I ate an apple today. At least I think I did.

I had to walk cross-campus for a late afternoon meeting. I remember biting into the apple just as I was passing the walkway that leads up to the library. It was a Pink Lady–tart and sweet and with a lot of crunch. I remember how good that first bite tasted.

And the next thing I knew: I was standing in front of the administrative building with an apple core in my hand.

Sometimes I think my missteps are more valuable to me than my little victories. I can think of a number of instances over the past 11 months in which I would catch myself doing the exact opposite of what I would consider deliberate living, and then try to correct my actions.

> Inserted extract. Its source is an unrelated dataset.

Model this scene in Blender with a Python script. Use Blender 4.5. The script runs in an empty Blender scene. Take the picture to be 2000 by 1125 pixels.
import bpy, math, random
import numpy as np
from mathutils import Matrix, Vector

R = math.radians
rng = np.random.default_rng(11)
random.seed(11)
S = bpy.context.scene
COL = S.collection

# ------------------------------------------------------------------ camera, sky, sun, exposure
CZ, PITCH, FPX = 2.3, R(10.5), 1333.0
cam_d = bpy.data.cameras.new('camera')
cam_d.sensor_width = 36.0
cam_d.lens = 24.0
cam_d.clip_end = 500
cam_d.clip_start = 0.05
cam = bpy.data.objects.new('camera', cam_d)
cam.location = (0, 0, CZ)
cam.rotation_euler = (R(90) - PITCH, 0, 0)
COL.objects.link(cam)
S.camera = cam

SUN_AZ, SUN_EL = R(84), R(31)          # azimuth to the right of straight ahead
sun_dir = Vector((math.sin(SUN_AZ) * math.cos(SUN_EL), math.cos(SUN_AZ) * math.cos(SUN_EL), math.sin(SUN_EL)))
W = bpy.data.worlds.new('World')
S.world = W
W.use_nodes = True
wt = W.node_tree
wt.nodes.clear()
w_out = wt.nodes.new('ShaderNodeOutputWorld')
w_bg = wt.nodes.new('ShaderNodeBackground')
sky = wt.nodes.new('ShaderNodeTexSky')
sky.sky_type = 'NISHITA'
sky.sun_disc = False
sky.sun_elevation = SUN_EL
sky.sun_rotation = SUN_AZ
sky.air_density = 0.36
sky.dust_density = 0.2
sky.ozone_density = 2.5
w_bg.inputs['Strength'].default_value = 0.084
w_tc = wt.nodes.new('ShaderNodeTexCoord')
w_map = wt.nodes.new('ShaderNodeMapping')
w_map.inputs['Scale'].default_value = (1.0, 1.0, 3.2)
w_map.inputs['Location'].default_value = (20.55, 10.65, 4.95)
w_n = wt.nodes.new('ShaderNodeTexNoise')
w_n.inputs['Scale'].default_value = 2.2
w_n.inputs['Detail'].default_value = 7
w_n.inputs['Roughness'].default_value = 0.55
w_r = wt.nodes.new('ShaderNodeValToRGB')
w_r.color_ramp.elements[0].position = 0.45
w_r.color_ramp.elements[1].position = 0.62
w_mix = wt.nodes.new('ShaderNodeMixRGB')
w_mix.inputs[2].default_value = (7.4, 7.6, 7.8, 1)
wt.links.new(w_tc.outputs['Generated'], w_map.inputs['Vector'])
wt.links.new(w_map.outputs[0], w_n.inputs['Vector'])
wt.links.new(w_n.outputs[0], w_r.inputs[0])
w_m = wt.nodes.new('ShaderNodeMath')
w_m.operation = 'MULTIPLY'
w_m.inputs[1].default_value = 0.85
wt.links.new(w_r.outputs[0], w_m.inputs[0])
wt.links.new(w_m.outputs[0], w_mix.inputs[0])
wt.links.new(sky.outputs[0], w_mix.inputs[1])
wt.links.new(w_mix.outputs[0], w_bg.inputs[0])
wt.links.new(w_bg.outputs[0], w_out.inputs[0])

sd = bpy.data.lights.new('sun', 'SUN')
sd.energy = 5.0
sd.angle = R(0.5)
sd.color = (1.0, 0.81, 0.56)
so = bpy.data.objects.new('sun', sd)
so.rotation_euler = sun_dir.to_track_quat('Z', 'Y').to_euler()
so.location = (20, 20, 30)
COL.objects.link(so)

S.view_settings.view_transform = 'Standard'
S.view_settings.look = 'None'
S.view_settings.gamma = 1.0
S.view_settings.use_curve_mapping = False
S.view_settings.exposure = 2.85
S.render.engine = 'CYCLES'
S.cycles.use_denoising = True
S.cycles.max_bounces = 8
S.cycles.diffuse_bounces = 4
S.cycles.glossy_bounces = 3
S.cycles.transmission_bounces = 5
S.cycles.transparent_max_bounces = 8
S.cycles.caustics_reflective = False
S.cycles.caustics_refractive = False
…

Today was one such instance.

I’ve always maintained that it would be an unrealistic goal to expect that somehow I would manage to spend every moment of every day in mindful observance. That said, I would like to think that with practice, I could slowly become just a little more aware of my daily life, as I’m living it.

Like eating an apple, for example.

And of course, at any moment I can practice that awareness.

Like right now.

I’ve poured myself a cup of tea. And apparently, I’ve already drank down half of that cup. So I stop, take a moment, and take a sip. That wasn’t so hard, was it?

In many ways, this whole year has been that sort of progress. I practice. I fall out of practice. I catch myself, and then I bring myself back into practice.

I guess what I’m really doing is practicing practice!